BRANTLEY I felt exactly the same way. It felt less effortful — more organic. The opinions were implicit; they were woven into the character.

GREEN That said, I would be delighted if “Sweat” prospered, because it is a serious attempt to explain to the “bubble” what has happened outside it over the last decade. I’m just not a huge fan of explainy plays myself. That’s really my bubble, if anything is: a taste bubble.

Edward Albee died in September, just as the theater season was starting. In appraising his career, Ben, you wrote that “rage and bewilderment” and “pity and terror” were appropriate responses to his work. A high bar to meet, yes, but did anything on Broadway (or even Off) come close? Or was it a “Hello, Dolly!” year after all?

BRANTLEY Is anyone else taking on those big, big existential questions as nakedly as Albee did? No, but it requires a particular intellectual fierceness to do so. I don’t fault anyone for not being Edward Albee — or Harold Pinter or August Wilson.

GREEN Taylor Mac did. That is, he came close to both. He’s Dolly Albee.

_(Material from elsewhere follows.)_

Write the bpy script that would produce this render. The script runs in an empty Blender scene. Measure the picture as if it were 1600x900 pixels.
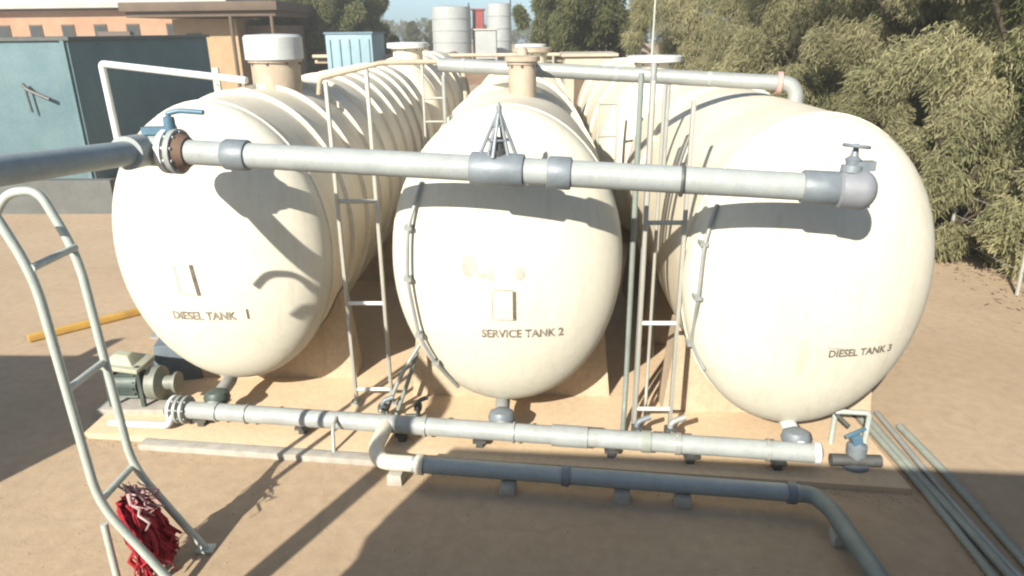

BRANTLEY I love that: Dolly Albee. The closest examples for me occurred in two utterly different theatrical languages, precisely because they were so true to their creators’ original perspectives. That would be Caryl Churchill’s “Escaped Alone” and Peter Brook’s “Battlefield” — both much shorter and considerably less verbose than anything by Albee, but comparably bold in taking on the absolute.

GREEN “Escaped Alone,” I agree, was like a time bomb in a makeup compact. So compressed and dangerous. On its much smaller scale so was “The Wolves,” which was about a suburban girls’ soccer team. Those girls could kick.